At the start the peloton rolls in a dusty sprint. The course has room to pass along its entire length and my warm up consisted of pushing Ben around the kiddie course a few hours prior so I floated to somewhere mid pack. I could see the checkered energy ahead. I used the first lap as a warm up, staying out of the wind. After the first corner the dust has a similar effect to ultra dense fog. We're all bombing through some dusty fluffy bumpy crap and all you can do is keep the body loose and accept the brutality of the section. My strategy for the race was efficiency, staying out of the wind and jumping from group to group, picking off riders. There was also a particular rise right before a flat and then a downhill where I could gain many spots by doing a ten second out of the saddle sprint. If felt good to be hanging near some guys and then explode with power and just be gone. Some of these guys would find me on the long sustained climb but it was a good tactical move. I repeated this every lap. The downhill made for a great recovery.

Somewhere mid-race I gained on GoBrian as he was drafting a small group that was losing ground to a larger chase. I told Greg to jump on my wheel and I domestique'd his ass up to that group. I thought it was pretty cool to be able to execute some tactics on dirt. I kept my strategy of moving from group to group getting somewhere near the lead group but never in the hunt for a prize. Unknown to him, I drafted Gerwing for a few meters but faded relative to his velocity and while he was in sight for much of the time, I never passed him. All told, I think I was probably top quarter. I had fun.

I gave myself the fifteen minutes between races to decide whether I was going to roll the single speed race after such an effort. I bought a water and, with seven minutes to the start, I was mentally ready for another bit of suffering, ten minutes longer than the first race... fifty five minutes. Puke. My strategy was survival. I'm not some badass rider that should be racing two, just one that had the time and just enough insanity to give it a go. With no internal pressure to deliver, I rolled out without pre-race butterflies and just settled in and felt kinda strong. I wasn't leading but I wasn't spat out the back either. All of this changed as I read the timer at the start/finish. It read 40 remaining. It all fell apart then. I dropped the pace slightly in hopes that I wouldn't limp home fully cracked. Standing to sprint for the descent told me I was on the verge of cramping. My pace slowly degraded from that point. I've passed super slow riders wondering what they're doing in a B race or SS race and now I'm that rider. I get blasted by A's and other Single Speeders. At least the women would pass me at a civilized pace but they did pass me no doubt.

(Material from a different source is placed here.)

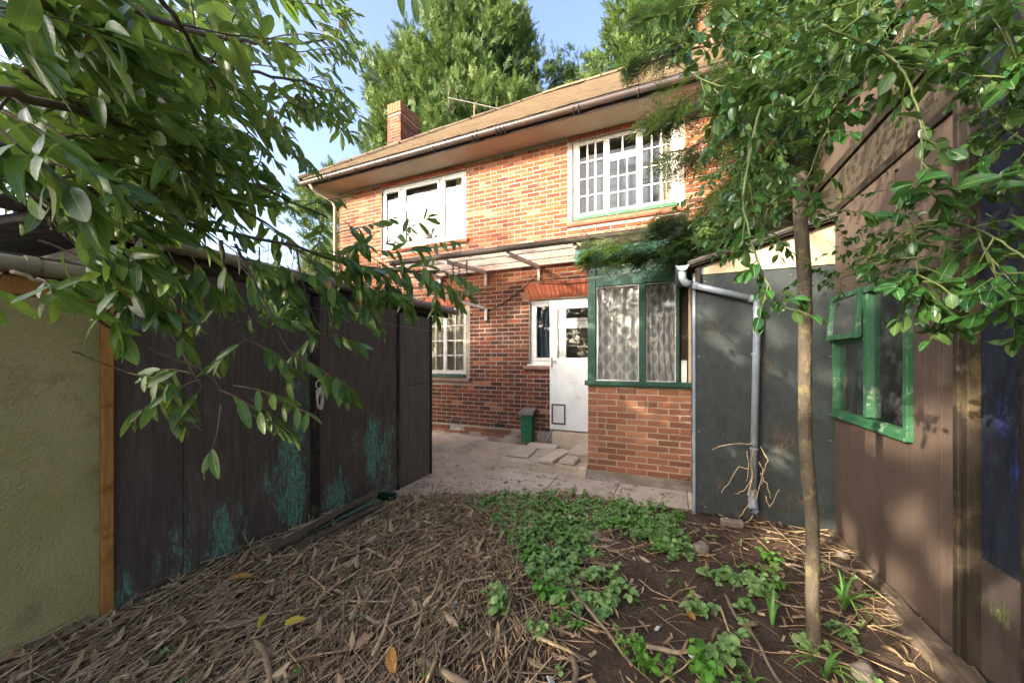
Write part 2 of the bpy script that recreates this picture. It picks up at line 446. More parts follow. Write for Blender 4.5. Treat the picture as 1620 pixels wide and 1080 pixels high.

While I decidedly cratered for the second race, I'm really glad I did it. Given my work week and unrelenting family responsibilities, it was awesome to just completely drain the legs of all fuel. It turned a dark dark mood into a happy one. I have a small dream that doing the double will somehow make up for my lean training schedule.

Roasted

The Community Cafe (aka my kitchen & espresso setup) is now roasting beans. Yes i suck at it but even my worst beans are passable in a cappuccino. I go through something like 60 lbs of coffee a year which equates to $900/year and that's just beans, not cafe drinks. This is based upon the Blue Gardenia's latest prices. While their beans are truly epic, somehow $15 didn't sit right and I cracked... twice [ultra geeky insider roasting joke]. I've threatened (in my own head) to really roast full time for my own consumption but I'm now all in. Buying green beans and roasting those is 1/3 the cost so even if I didn't enjoy the process, there would be motivation with that stat.

Just because I'm a slave to fashion, I even bought a burlap bag to store the bigger 20 lb bags. I like the smell. My strategery [sic] is to get a volume of beans from a particular region and then play with the roast until I have something pretty good. I then move on to another region until I've been around the world in beans. I dig it. I'm actually starting in Brazil... I hate Brazilian coffee. OK hate is a strong word. I prefer other places more like recent crops from Oaxaca have been magical. And, like a good Cabernet, Sumatra always delivers. So why Brazil? I overheard, like when one overhears a good stock pick or racehorse to bet on, that the basis for most espresso blends start with Brazil so there you go.

I will resist the urge to do any blending and do all single origin beans with the hope that I will someday not only be able to roast but be able to articulate the differences between various beans using these things called words. One should dream big.

I will post pictures of the roasting setup. In the meantime, I'm using a steel hand cranked stove top popcorn popper and a very accurate digital thermometer. That and a pen & paper to detail notes. It is rumoured that this setup makes it possible to emulate a drum roaster. All beans that I love: Blue Gardenia, Stumptown, Ristretto and others all roast with a drum machine. Drum is the bid'ness. word. Oh, and there's little cheaper than my setup save just throwing beans into a pan or wok. People do that... really.

So at the moment, I wouldn't dare serve my customers a straight up espresso but milk drinks, even a tight macchiato are not bad.